Wednesday, October 26, 2005

War is bad for children and other living things

I delved back into history by exploring one of my favorite twentieth-century topics - the less popular history of WWII. In 1997, Iris Chang released The Rape of Nanking, creating a stir among my roommate and several other Chinese-Americans in my freshman dorm. The massacre, rape, pillaging, and destruction of a city and hundreds of thousands of civilian inhabitants in 1937, years before WWII would come to Europe (and even longer before it would reach American shores) is a story that needed to be told, to resurrect memories of the past and learn from them.

Chang writes:
Whatever the course of postwar history, the Rape of Nanking will stand as a blemish upon the honor of human beings. But what makes the blemish particularly repugnant is that history has never written a proper end for the story.
And despite the attention that Chang and others brought to the topic, it is still, as she calls it, "the forgotten Holocaust of World War II."

As far as the writing goes, Chang does not spare the reader a full share in the horrors of what occurred. It's gruesome, and turned my stomach a few times. (What is frustrating is how familiar to other atrocities it sounds. How often in the course of human history have we treated our fellow man and woman so brutally.
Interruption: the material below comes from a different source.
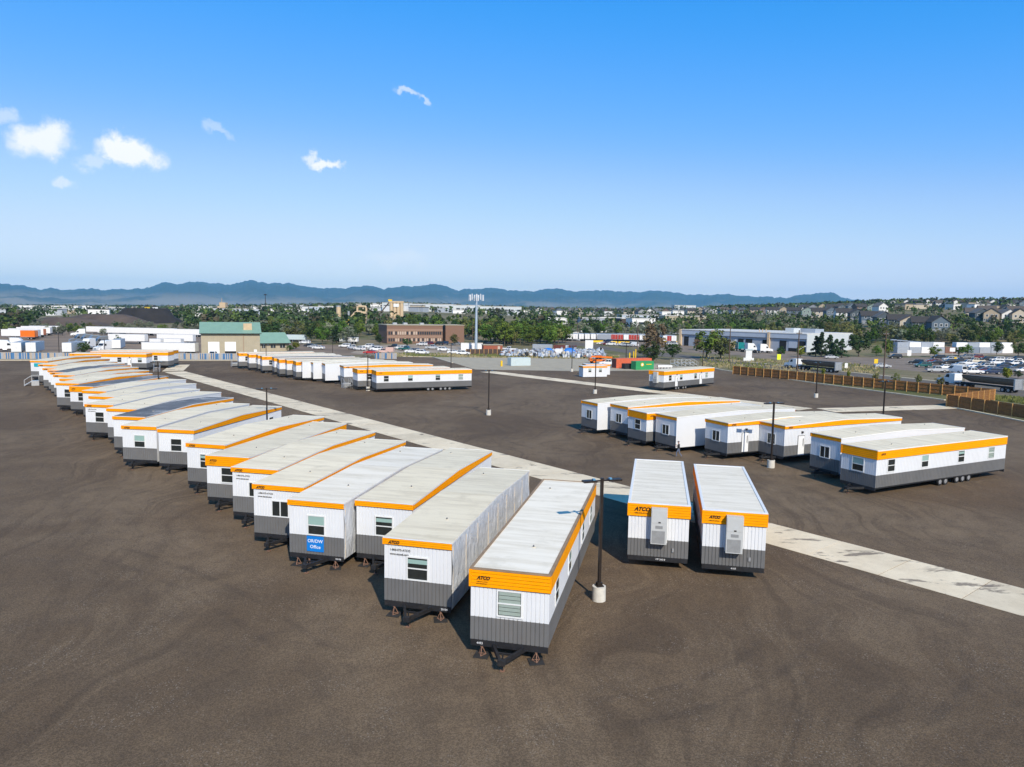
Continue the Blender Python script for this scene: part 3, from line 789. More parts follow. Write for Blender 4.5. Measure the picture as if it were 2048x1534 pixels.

Why do we do this? Why do we continue to?) More prosaicallly, perhaps, she constructs her narrative in a clever and effective manner, retelling the events from the perspectives of the Japanese invaders, the Chinese victims, and the expatriate Westerners who risked their lives to help save the people of Nanking. Each section illluminates a different aspect of the invasion, massacre, and occupation.

I wholeheartedly recommend this book, and I admire Chang's determination to tell a wrongly overlooked piece of history as well as her decision to use her voice to demand that the world avert their eyes no longer. If I have any qualms (and how difficult it is to voice them about a book so harrowing), they would regard the insertion of authorial emotion. Chang's insistence that the reader acknowledge the horrors of the Rape of Nanking is so strong that the Rape becomes almost an event unique in human history. She is careful in the epilogue to state that the Japanese are no more prone to evil than others, that "human being can [easily] be encouraged to allow their teenagers to be molded into efficient killing machines able to suppress their better natures." Yet that consciousness, that the Rape of Nanking took place in a war of atrocities, in a century of atrocities, in a history of atrocities, is sometimes missing, and could have strengthened the moral authority of the book.

I sound harsher than I mean to. It is a truly stunning work.